**Set exercise**
From the listing below, tally the lines that include "picture". Return only the total.

**Source material**
* start *
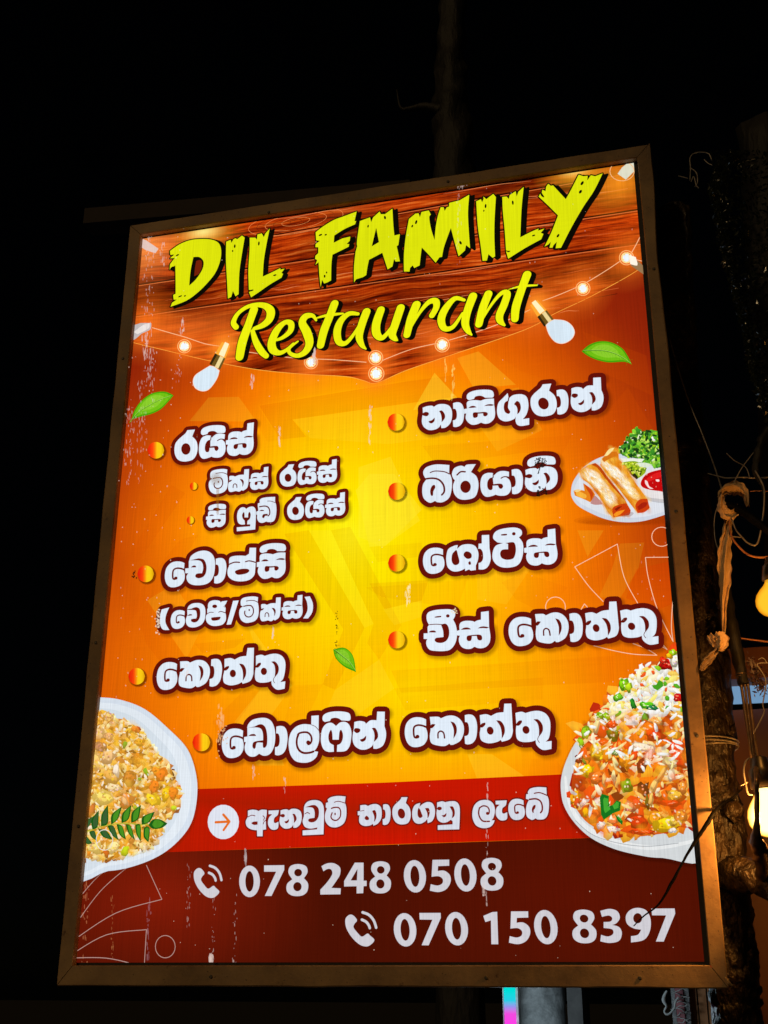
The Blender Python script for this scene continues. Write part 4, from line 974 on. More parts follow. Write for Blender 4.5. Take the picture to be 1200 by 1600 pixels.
for (x, y, a, b, r, c) in [(1041,1040,12,10,.3,(196,24,14)),(1036,1034,7,6,0,(222,46,20)),(1052,1022,7,6,.1,(160,210,20)),(1056,1034,7,10,.3,(252,240,214)),(1046,1027,6,4,.4,(250,180,20)),(974,1071,8,11,.2,(130,200,20)),(983,1075,6,8,.1,(180,210,30)),(966,1091,8,6,-.3,(110,190,30)),
   (1061,1092,9,7,.2,(190,24,20)),(1012,1104,15,6,.1,(90,190,20)),(1020,1108,11,4,.1,(30,120,60)),(990,1102,4,11,-.35,(40,130,30)),(1008,1125,6,9,.3,(60,150,40)),(1016,1142,20,14,.2,(238,110,20)),(1022,1150,18,10,.1,(214,44,14)),(1002,1146,9,7,0,(250,170,30)),(1025,1128,12,6,.3,(246,170,90)),
   (957,1133,9,8,.1,(236,60,20)),(948,1122,9,6,.5,(120,200,20)),(938,1120,7,6,.4,(90,190,20)),(933,1135,5,14,.2,(252,220,150)),(946,1162,12,5,.2,(220,60,20)),(958,1149,11,11,0,(60,140,24)),(916,1148,8,12,.4,(110,190,30)),(909,1162,5,9,-.3,(120,200,30)),(935,1176,13,14,.3,(250,200,30)),(950,1180,8,14,.2,(244,140,20)),
   (963,1178,8,5,-.1,(50,160,80)),(981,1188,13,17,.4,(250,150,20)),(992,1182,6,14,.2,(228,60,16)),(906,1187,7,7,.5,(120,30,24)),(914,1192,3,6,-.4,(40,130,40)),(918,1205,11,11,.1,(250,205,10)),(934,1216,13,10,.1,(250,120,40)),(945,1219,4,12,.1,(252,190,110)),(960,1215,4,12,-.1,(252,220,150)),(1004,1196,8,15,.2,(110,24,20)),
   (1057,1168,14,18,-.5,(232,60,14)),(1050,1150,12,9,.2,(252,180,50)),(1062,1186,10,20,-.3,(226,50,20)),(1036,1178,12,10,.3,(252,230,170)),(1048,1192,13,9,.2,(250,220,150)),(1006,1170,22,7,.2,(250,232,200)),(1014,1184,7,15,.3,(252,236,210)),
   (980,1230,10.5,13,0,(74,160,24)),(1005,1236,11,14,.2,(56,22,16)),(1022,1230,5,16,.4,(250,196,110)),(1034,1212,4,15,.6,(246,180,90)),(1050,1213,6,11,0,(248,230,190)),(1052,1243,21,17,.15,(240,104,20)),(1055,1244,14,9,.1,(250,184,60)),(1048,1256,18,5,.1,(226,60,14)),(1066,1232,7,10,0,(252,150,60)),
   (1012,1254,4,12,0,(80,90,20)),(1001,1245,4,13,-.9,(252,200,110)),(1018,1250,4,13,.1,(246,190,100)),(900,1248,8,13,.3,(250,160,20)),(903,1256,5,8,.2,(200,60,30)),(926,1272,16,14,.2,(246,110,30)),(917,1270,6,8,.1,(250,200,20)),(940,1255,12,8,.3,(252,236,214)),(913,1256,9,4,-.6,(250,240,226)),
   (985,1262,12,9,.3,(240,140,100)),(996,1257,8,7,.1,(224,70,40)),(996,1284,17,13,.1,(206,34,12)),(1003,1300,21,5,.12,(226,40,16)),(1027,1280,14,12,.3,(250,170,30)),(1046,1289,23,12,-.1,(250,214,20)),(1054,1284,9,8,0,(255,236,90)),(1064,1276,10,10,.2,(250,150,50)),(959,1282,10,8,.1,(244,130,60)),(958,1297,11,5,.2,(250,238,220)),(940,1291,7,6,0,(248,238,226)),(1052,1299,7,4,0,(246,246,244))]:
    morsel(pr, x, y, a, b, r, shade(c, .78), rg, nxt(), 12, .7, 1.1); morsel(pr, x - 1, y - 1.5, a * .76, b * .74, r, c, rg, nxt(), 10, .88, 1.2)
    if a > 6:
        flecks(pr, x, y, a, b, c, rg, 10)
        for k in range(3): morsel(pr, x + rg.uniform(-.5, .4) * a, y + rg.uniform(-.6, .3) * b, a * .17, b * .13, r + rg.uniform(-.4,.4), (255, 236, 190) if c[1] > 60 else (255, 150, 110), rg, nxt(), 6, 1, 1.1)
z = nxt(60); grains(pr, smoothpx('940,1105 1000,1120 1060,1110 1068,1160 1050,1200 1060,1215 1000,1215 985,1205 930,1175 912,1200 905,1240 930,1255 960,1240 1000,1265 985,1290 940,1280 900,1262 896,1215 910,1160'), 90, [(255,250,236),(255,236,196),(250,222,150),(246,246,240)], (3.2, 6), rg, z, (2.2, 4.2))
lowr = [p for p in food if p[1] > 1110]
pr.poly([pl(*p) for p in lowr], (255, 140, 20, .16), None, True); softs(pr, lowr, 90, [(255,130,10),(250,90,10),(255,170,40)], (9, 22), rg, 1.3, .55); softs(pr, lowr, 70, [(90,24,6),(130,30,8)], (5, 12), rg, 1.6, .6); softs(pr, lowr, 70, [(255,250,230)], (2, 4.5), rg, 1.8, .9)
for s in ('340,340! 355,308! 412,325! 410,375! 420,395! 400,420! 440,430! 438,465! 370,512! 350,470! 345,400!', '412,405! 440,395! 470,360! 505,372! 498,440! 440,462!', '450,455! 470,480! 520,520! 515,552! 480,520!'):
    P = crom(pts(s, 870, 1180, 5), 3, True); pr.poly(P, (24, 116, 30)); cx = sum(p[0] for p in P)/len(P); cz = sum(p[1] for p in P)/len(P); pr.poly([(cx+(p[0]-cx)*.55+.001, cz+(p[1]-cz)*.6+.002) for p in P], (70, 170, 50))
P = crom(pts('745,315! 780,310! 800,272! 830,290! 835,320! 790,355! 760,340!', 870, 1010, 5), 3, True); pr.poly(P, (70, 160, 30))
pr.obj('right_plate_picture', sheet, label='picture of a white plate heaped with reddish mixed rice and green peas')

# spring roll plate
pr = Print(); R1 = (880, 660, 6.667)
def q1(s, c, veil=False): pr.poly(crom(pts(s, *R1), 5, True), c, None, veil)
for k in range(4): pr.poly(ell(985, 815 + k, 88 - 6*k, 10 - 2*k, 30, -.02), (150, 50, 0, .16), None, True)
q1('90,720 110,640 160,560 220,490 330,415 450,370 620,350 900,350 1120,480 1180,800 1100,970! 950,1020 800,1055 620,1060 450,1030 300,970 160,890 95,800', (208, 214, 226))
q1('120,720 150,640 230,540 340,460 480,420 900,420 1080,600 1100,900 950,980 800,1010 620,1015 450,985 310,930 180,860 125,790', (222, 226, 234))
rg = random.Random(9); z = nxt(60)
lett = [(880 + a/6.667, 660 + b/6.667) for a, b in crom([(560,310),(640,270),(660,190),(720,150),(760,90),(830,120),(930,105),(1010,150),(1060,300),(1040,480),(900,470),(760,400),(650,380)], 4, True)]
pr.poly([pl(*p) for p in lett], (60, 120, 30))
grains(pr, lett, 300, [(90,170,40),(130,200,50),(180,220,90),(220,236,190),(60,140,40),(240,246,230),(160,210,30)], (2, 6.5), rg, z, (1.0, 2.6), (6,6,3,1,5,1,4)); z = nxt(60)
grains(pr, lett, 60, [(30,80,24),(24,60,20)], (2, 5), rg, z, (1.2, 2.4))
q1('590,400! 720,400 850,405! 820,440! 700,440 600,440!', (236, 240, 226)); q1('620,440! 760,430 860,500 850,560 780,610! 720,560 660,500', (150, 180, 30)); q1('760,450! 860,445 935,470! 870,495 800,485!', (222, 232, 210))
lf = [(880 + a/6.667, 660 + b/6.667) for a, b in ((620,450),(740,440),(860,510),(800,590),(720,570))]; z = nxt(60); grains(pr, lf, 60, [(190,210,40),(110,150,20),(220,226,110),(50,80,10)], (2, 4.5), rg, z, (1, 1.6))
q1('640,470! 700,560 770,620! 780,590 700,500', (30, 40, 12))
q1('790,640 850,560 960,510 1100,490 1160,620 1130,840 1000,850! 880,820 800,720', (232, 226, 226)); q1('815,640 870,565 980,525 1100,515 1140,620 1100,745 1000,740 880,720 820,690', (196, 10, 12)); q1('850,640 900,590 980,550 1060,545 1080,600 1000,600 900,640', (226, 30, 30))
q1('855,625! 880,640 900,690 945,715! 900,712 860,665', (255, 226, 226)); q1('965,620! 1000,620 1003,640 975,640', (255, 226, 226)); q1('800,740 880,800 1000,820 1100,830 1110,860 1000,862 880,830', (150, 150, 156, .5), True)
def roll(body, hi, end, a, b, seed):
    q1(body, (228, 130, 20)); rr = random.Random(seed)
    P = [to_px(p) for p in crom(pts(body, *R1), 5, True)]
    softs(pr, P, 170, [(246,182,52),(250,200,80),(222,120,16),(206,100,10),(240,160,30)], (5, 13), rr)
    H = [to_px(p) for p in crom(pts(hi, *R1), 5, True)]
    q1(hi, (250, 214, 110, .35), True); softs(pr, H, 230, [(255,240,200),(252,214,120),(248,240,226),(240,170,40),(250,196,70)], (4, 10), rr, 2.6, .5); softs(pr, H, 50, [(255,255,250)], (2, 4), rr, 3.0, .8)
    q1(end, (206, 62, 12))
roll('410,400! 480,330 500,285! 580,300! 585,410! 640,470 720,600 820,740 885,830! 900,930! 780,970! 740,920 640,790 540,660 440,540 390,470!', '420,440 520,480 600,540 700,670 780,780 760,820 690,760 600,650 500,560', '755,890 800,830 880,820! 905,915! 850,960 780,970!', 0, 0, 3)
q1('410,410! 480,340 560,330! 582,370! 500,400 430,440!', (216, 116, 20)); q1('430,380! 480,310 540,290! 520,320 470,370', (252, 226, 150))
q1('775,905! 830,860 885,860! 860,905 790,940!', (168, 34, 12))
roll('170,540! 250,480 335,452! 380,480 470,600 560,720 660,850! 705,935! 690,990! 530,1018! 470,960 420,860 350,760 290,680 210,620!', '230,550 330,540 400,620 480,730 540,830 480,860 420,780 340,680 260,620', '520,920 600,880 660,870! 708,940! 690,990 600,1000 530,1015!', 0, 0, 8)
q1('300,470! 340,450! 400,500 470,600 590,750 660,850! 640,830 520,700 430,590 360,500', (190, 70, 10)); q1('530,985! 570,955 650,935! 600,985 545,1010!', (250, 150, 30)); q1('540,930! 580,905 620,900! 560,950!', (140, 30, 8))
q1('115,740! 160,725 230,740! 215,660! 300,720 340,780! 290,860! 230,830 130,790!', (232, 130, 24)); q1('150,745 210,760 250,790 230,820 150,790', (250, 180, 60)); q1('225,665! 290,720 325,775! 295,850! 285,780 250,720', (206, 70, 14)); q1('120,745! 150,725 200,735! 150,755!', (250, 214, 140))
q1('290,870! 330,790 380,830 420,880! 340,885', (180, 60, 10, .7), True); q1('600,1010! 700,960 740,975 690,1010', (140, 80, 60, .4), True)
pr.obj('spring_roll_picture', sheet, label='picture of spring rolls with red dip and lettuce on a white plate')

# ---- weather and wear on the sheet: pale runs and flecks where the ink has flaked
pr = Print(); rg = random.Random(21)
def flake(x, y, a, b, c=(232, 206, 196), al=.8, rot=0):
    P = [pl(x + a*rg.uniform(.6, 1.3)*math.cos(t) - rot*b*math.sin(t), y + b*rg.uniform(.6, 1.3)*math.sin(t)) for t in [k*2*math.pi/7 for k in range(7)]]
    pr.poly(P, (*c, al), z, True)
z = nxt()
def run(x, y0, y1, n, w=1.2, dx=2, al=.75, c=(232, 206, 196)):
    for k in range(n):
        t = rg.random() ** 1.2; y = y0 + (y1 - y0) * t
        flake(x + rg.gauss(0, dx) - (y - y0) * .012, y, rg.uniform(.35, 1) * w, rg.uniform(.8, 4.5) * w, c, al * .8 * rg.uniform(.4, 1))
run(237, 375, 620, 90, 1.0, 4, .6); run(226, 600, 760, 60, 1.0, 4, .5); run(232, 525, 565, 34, 1.2, 3, .8); run(243, 545, 640, 34, 1.0, 3, .6); run(208, 640, 760, 60, 1.0, 4, .5)
run(258, 385, 420, 18, 1.2, 2); run(289, 505, 528, 16, 1.3, 1.5, .9); run(283, 560, 606, 22, .7, 2, .7); run(440, 672, 702, 26, 1.2, .9, .9); run(494, 552, 572, 30, 1.6, 1.4, .9); run(397, 590, 612, 16, 1.3, 1.5, .8)
run(581, 640, 700, 26, 1.2, 1.2, .8); run(719, 286, 420, 46, .9, 1.6, .35); run(724, 287, 300, 30, 1.4, 4, .5); run(710, 575, 625, 26, 1.4, 1.2, .6, (255, 230, 120)); run(698, 565, 600, 12, 1.2, .8, .6, (255, 230, 120))
run(296, 1040, 1060, 16, 1.2, 2, .6); run(641, 920, 950, 22, 1.6, 2, .8, (255, 240, 190)); run(430, 985, 1000, 10, 1.4, 1, .8); run(349, 1105, 1160, 30, 1.6, 3, .6, (255, 210, 150)); run(400, 1200, 1222, 14, 1.2, 1, .7); run(448, 1215, 1240, 12, 1.1, 1, .7)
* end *
**Answer below**
3